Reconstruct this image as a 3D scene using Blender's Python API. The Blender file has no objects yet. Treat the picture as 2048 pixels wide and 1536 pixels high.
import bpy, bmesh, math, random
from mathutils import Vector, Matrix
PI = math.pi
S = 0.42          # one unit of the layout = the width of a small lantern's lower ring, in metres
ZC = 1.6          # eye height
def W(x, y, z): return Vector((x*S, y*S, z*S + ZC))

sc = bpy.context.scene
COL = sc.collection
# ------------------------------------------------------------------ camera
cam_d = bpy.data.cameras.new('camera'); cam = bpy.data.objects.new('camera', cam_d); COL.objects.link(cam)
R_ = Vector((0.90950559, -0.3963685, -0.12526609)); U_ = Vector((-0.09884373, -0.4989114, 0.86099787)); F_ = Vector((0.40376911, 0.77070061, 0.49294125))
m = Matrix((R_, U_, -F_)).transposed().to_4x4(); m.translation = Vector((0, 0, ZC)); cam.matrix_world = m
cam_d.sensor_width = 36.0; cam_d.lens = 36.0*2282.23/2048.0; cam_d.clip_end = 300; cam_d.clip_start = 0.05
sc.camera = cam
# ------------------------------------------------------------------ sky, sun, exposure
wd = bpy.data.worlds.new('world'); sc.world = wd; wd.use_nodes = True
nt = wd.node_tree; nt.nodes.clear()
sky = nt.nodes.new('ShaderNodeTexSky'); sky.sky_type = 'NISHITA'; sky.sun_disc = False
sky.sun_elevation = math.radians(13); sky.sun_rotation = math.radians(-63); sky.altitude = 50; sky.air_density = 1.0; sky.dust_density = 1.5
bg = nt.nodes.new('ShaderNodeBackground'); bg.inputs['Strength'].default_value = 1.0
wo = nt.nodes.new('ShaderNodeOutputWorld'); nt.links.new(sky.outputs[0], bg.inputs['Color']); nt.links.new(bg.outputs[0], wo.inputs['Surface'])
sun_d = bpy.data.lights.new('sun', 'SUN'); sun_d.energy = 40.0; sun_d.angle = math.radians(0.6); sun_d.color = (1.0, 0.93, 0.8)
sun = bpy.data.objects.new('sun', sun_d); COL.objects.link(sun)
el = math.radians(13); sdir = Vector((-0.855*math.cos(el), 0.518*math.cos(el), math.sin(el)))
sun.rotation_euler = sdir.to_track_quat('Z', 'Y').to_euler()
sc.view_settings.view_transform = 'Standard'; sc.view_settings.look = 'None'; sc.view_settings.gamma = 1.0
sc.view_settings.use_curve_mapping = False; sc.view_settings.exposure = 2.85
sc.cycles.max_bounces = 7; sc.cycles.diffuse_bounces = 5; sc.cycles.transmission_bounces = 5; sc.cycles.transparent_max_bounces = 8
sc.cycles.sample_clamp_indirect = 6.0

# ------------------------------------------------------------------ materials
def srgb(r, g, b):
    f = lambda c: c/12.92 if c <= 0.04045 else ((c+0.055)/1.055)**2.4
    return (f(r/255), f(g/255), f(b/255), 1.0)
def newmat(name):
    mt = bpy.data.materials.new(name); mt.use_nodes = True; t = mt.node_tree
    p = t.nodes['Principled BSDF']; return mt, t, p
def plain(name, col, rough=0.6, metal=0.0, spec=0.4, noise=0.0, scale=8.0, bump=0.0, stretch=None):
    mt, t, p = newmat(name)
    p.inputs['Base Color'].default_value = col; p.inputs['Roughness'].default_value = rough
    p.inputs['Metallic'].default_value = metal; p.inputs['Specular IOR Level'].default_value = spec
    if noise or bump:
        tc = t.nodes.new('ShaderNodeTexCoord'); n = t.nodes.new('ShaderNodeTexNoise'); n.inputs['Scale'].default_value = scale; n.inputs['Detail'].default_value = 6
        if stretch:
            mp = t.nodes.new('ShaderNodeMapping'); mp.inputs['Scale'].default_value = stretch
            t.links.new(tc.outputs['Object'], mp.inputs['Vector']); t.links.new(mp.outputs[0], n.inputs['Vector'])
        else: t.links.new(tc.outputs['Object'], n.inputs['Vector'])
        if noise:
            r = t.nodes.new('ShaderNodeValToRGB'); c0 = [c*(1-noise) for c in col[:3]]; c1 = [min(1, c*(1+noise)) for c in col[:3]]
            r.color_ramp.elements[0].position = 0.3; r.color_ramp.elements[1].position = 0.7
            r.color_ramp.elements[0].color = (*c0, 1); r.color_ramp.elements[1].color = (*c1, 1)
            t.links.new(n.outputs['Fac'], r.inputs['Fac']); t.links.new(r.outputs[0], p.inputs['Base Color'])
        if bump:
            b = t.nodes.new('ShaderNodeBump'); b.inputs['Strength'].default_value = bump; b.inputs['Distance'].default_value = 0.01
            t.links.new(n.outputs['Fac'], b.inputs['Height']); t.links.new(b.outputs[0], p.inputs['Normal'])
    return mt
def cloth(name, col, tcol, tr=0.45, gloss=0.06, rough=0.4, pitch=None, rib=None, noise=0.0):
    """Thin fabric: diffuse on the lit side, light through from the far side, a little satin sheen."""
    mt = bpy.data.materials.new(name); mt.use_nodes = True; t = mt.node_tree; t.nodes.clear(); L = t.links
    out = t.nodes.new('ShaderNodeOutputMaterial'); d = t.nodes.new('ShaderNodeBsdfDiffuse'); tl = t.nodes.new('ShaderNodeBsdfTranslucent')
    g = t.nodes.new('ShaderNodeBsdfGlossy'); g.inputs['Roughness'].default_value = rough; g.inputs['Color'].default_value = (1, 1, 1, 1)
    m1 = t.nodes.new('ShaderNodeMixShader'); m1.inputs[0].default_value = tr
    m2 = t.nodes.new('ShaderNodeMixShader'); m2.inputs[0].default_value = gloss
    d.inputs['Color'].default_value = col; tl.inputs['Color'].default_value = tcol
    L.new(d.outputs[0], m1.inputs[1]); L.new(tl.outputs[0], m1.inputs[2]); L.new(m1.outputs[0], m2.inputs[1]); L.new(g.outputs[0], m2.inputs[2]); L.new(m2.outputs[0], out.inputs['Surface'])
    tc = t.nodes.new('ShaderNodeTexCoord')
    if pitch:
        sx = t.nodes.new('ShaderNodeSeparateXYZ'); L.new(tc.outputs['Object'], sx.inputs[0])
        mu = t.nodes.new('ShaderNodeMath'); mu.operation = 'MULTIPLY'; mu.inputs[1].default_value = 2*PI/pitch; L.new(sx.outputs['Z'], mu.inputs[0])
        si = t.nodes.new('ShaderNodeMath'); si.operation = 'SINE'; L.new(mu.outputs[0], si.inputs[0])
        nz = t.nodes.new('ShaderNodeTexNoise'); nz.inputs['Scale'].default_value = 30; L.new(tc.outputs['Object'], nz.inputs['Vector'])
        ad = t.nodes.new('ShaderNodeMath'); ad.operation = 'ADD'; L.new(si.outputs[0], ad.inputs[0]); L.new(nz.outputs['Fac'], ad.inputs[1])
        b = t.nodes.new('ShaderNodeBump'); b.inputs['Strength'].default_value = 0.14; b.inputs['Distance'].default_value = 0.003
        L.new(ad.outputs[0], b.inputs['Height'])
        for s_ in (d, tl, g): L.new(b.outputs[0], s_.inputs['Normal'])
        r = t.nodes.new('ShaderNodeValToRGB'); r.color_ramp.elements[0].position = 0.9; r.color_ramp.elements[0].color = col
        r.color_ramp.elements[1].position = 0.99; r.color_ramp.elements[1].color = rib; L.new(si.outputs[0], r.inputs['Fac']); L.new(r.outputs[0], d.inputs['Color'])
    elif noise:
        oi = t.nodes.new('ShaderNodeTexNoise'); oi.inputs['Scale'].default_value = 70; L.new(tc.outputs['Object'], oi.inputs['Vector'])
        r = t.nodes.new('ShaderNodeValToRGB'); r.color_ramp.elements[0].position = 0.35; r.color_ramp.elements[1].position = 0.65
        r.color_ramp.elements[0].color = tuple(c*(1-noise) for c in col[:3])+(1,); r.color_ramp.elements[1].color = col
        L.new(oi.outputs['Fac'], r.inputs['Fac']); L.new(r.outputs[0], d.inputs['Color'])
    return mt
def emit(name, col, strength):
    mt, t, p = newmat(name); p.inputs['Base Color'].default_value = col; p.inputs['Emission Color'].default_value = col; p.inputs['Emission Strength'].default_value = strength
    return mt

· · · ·

• [STATED TASK] Everything from the first line of the material through the line containing "def W(x, y, z): return" is to be printed exactly; lines after that are to be left out.

• [PROBLEM SOLUTION]
Reconstruct this image as a 3D scene using Blender's Python API. The Blender file has no objects yet. Treat the picture as 2048 pixels wide and 1536 pixels high.
import bpy, bmesh, math, random
from mathutils import Vector, Matrix
PI = math.pi
S = 0.42          # one unit of the layout = the width of a small lantern's lower ring, in metres
ZC = 1.6          # eye height
def W(x, y, z): return Vector((x*S, y*S, z*S + ZC))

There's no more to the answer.